Lingle could take a tip from Clinton

Jerry Burris
Public Affairs Editor

Now that the dust has cleared on the 2006 elections, Gov. Linda Lingle has a job to do:

Call Bill Clinton.

What?

Well, there are few people around better equipped to talk about how the chief of state from one party deals with an energized and feisty Legislature controlled by the other.

That's certainly the situation facing Lingle, coming off a powerful re-election win and facing a Legislature that is more firmly in Democratic hands than before.

Lingle has made it clear she intends to work with, not against, the Legislature in the next couple of years. But Democrats are already making noises about being, if not exactly confrontational, then at least more aggressive.

There is a way through this, and Clinton is a good example.

In 1994, the Republicans — inspired by a brainy ideologue by the name of Newt Gingrich — took over Congress for the first time in decades. They had a specific agenda in mind, involving lower taxes, welfare reform, trade reform, balancing the budget and so forth.

This wasn't precisely the agenda Clinton and his team (including Hillary) had in mind. They were looking at healthcare reform, liberalizing policies about gays in the military and a variety of issues that would turn out to be a very hard sell on the national stage.

But when Clinton found himself facing a Republican Congress, he didn't immediately pick a fight. Instead, he triangulated, looking for ways to make, or remake, Republican issues in his own terms. He embraced a version of welfare reform, pushed ahead on trade liberalization, much to the despair of liberals and trade union types, and famously declared that big government, as we know it, is over.

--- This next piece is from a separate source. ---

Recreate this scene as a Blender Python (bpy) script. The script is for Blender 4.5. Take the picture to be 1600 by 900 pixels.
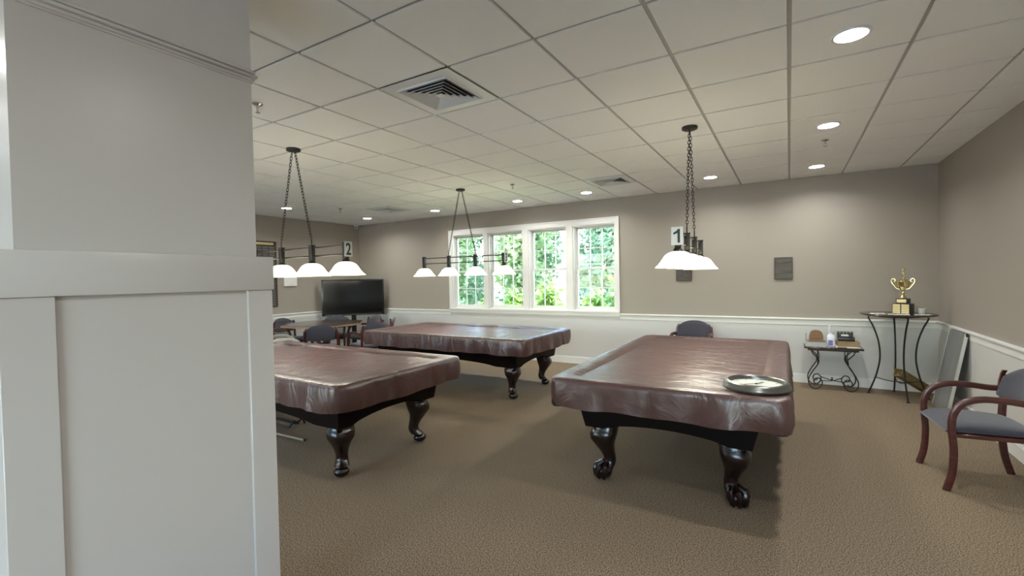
import bpy, bmesh, math, random
from mathutils import Vector, Matrix
PI = math.pi
random.seed(7)
scene = bpy.context.scene
C = scene.collection
for o in list(bpy.data.objects):
    bpy.data.objects.remove(o)

# ------------------------------------------------------------------ camera
CAMZ = 1.536
cam_d = bpy.data.cameras.new('camera'); cam = bpy.data.objects.new('camera', cam_d); C.objects.link(cam)
cam_d.sensor_width = 36; cam_d.lens = 724.5 / 1600 * 36; cam_d.clip_start = .05; cam_d.clip_end = 300
# rows: camera right, down, forward written in (x, down, depth) axes of the room
RM = ((0.8583, 0.0192, 0.5128), (-0.0060, 0.9996, -0.0274), (-0.5131, 0.0204, 0.8581))
def w(v): return Vector((v[0], v[2], -v[1]))
rt, dn, fw = (w(r).normalized() for r in RM)
fw.normalize(); rt = (rt - fw * rt.dot(fw)).normalized(); up = rt.cross(fw)
if up.dot(dn) > 0: up = -up
M = Matrix((rt, up, -fw)).transposed().to_4x4(); M.translation = (0, 0, CAMZ)
cam.matrix_world = M
scene.camera = cam

# ------------------------------------------------------------------ view, sky, sun
scene.view_settings.view_transform = 'Standard'
scene.view_settings.look = 'None'
scene.view_settings.gamma = 1
scene.view_settings.use_curve_mapping = False
scene.view_settings.exposure = 0.96
DOWN_W, PEND_W, SHADE_E, DISC_E = 8.0, 3.4, 4.6, 20.0
world = bpy.data.worlds.new('sky'); scene.world = world; world.use_nodes = True
wn = world.node_tree.nodes; wl = world.node_tree.links
bg = wn['Background']; sky = wn.new('ShaderNodeTexSky'); sky.sky_type = 'NISHITA'; sky.sun_disc = False
sky.sun_elevation = math.radians(48); sky.sun_rotation = math.radians(120); sky.air_density = 1.1; sky.dust_density = .5; sky.ozone_density = 2.0
wl.new(sky.outputs['Color'], bg.inputs['Color']); bg.inputs['Strength'].default_value = 1.5
sd = bpy.data.lights.new('sun', 'SUN'); sd.energy = 8.5; sd.angle = math.radians(1.0); sd.color = (1, .97, .92)
so = bpy.data.objects.new('sun', sd); C.objects.link(so)
so.rotation_euler = Vector((-.90, .12, -.80)).to_track_quat('-Z', 'Y').to_euler()

# ------------------------------------------------------------------ room constants
XL, XR, YB, YF, ZC = -8.81, 1.595, 7.657, -3.6, 2.863
GX, GY, T = .009, 2.923, .61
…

He did have one famous confrontation with the Republicans over the budget, which led to a brief but headline-grabbing shutdown of the federal government for several weeks. Clinton won that one because, as Gingrich would say later, he managed to put the onus on the Republican Congress for the shutdown. They had the power, so they got blamed for the deed.

Lingle might wish to look at how Clinton handled the GOP Congress as she moves forward with the Democrats in the state Legislature. And local Democrats should recognize, as Gingrich did, that they have the ultimate power to dispose and will likely suffer the PR blame if gridlock emerges.

So, for Lingle, the approach might be to carefully study what the Democrats want and what they are pushing, and then put her own gubernatorial spin on the idea. There are plenty of areas where this could work, including homelessness, economic development, disaster planning and more.

And here's the political reality: Lingle now has four years in office and no election ahead of her, at least at the state level. Her next campaign, if she chooses, likely will be for federal office.

Meanwhile, a majority of the Democrats in the Legislature will have to face the electorate in just two years.

If the governor takes the best of their ideas and puts her own spin on them, Democratic legislators will have little choice but to go along.

It's time to ring up Bill Clinton to get a little advice on the details.